When a bearing's part number has worn away or it has already failed and fallen apart, measure the shaft diameter and housing bore directly instead of the bearing itself, since these two surfaces must match the bearing's bore and OD exactly.
Measure the shaft where the bearing seated using an outside caliper, and measure the housing bore using an inside caliper or telescoping gauge. The shaft diameter equals the bearing's bore size, and the housing bore equals the bearing's OD, within the manufacturer's specified fit tolerance. The width can typically be estimated from the gap left in the housing or matched against a replacement catalog using the two known dimensions.
The easiest method without a caliper is to read the part number stamped on the bearing's shield and look it up on a bore chart, since the number alone reveals bore, OD, and width without any measuring tool.
A caliper reading that falls slightly off a standard size, such as 16.98mm instead of 17mm, usually reflects normal manufacturing tolerance or minor wear, not measurement error, and should be rounded to the nearest standard bore size.
A ruler can give an approximate bearing size but is not accurate enough for ordering a replacement, since ruler readings are typically only precise to about 0.5mm, which can span the difference between two adjacent standard bore sizes.

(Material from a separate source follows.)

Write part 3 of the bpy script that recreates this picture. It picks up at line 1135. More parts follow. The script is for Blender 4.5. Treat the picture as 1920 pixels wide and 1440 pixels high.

A bearing is metric if its part number follows the ISO bore-code format such as 6203 or 6309, and it is inch-sized if the number references a fractional or decimal inch designation such as those used in tapered roller bearing series.
Width still matters even when bore and OD match, because a bearing that is too narrow or too wide can shift inside the housing or fail to seat against retaining shoulders, leading to premature wear or noise.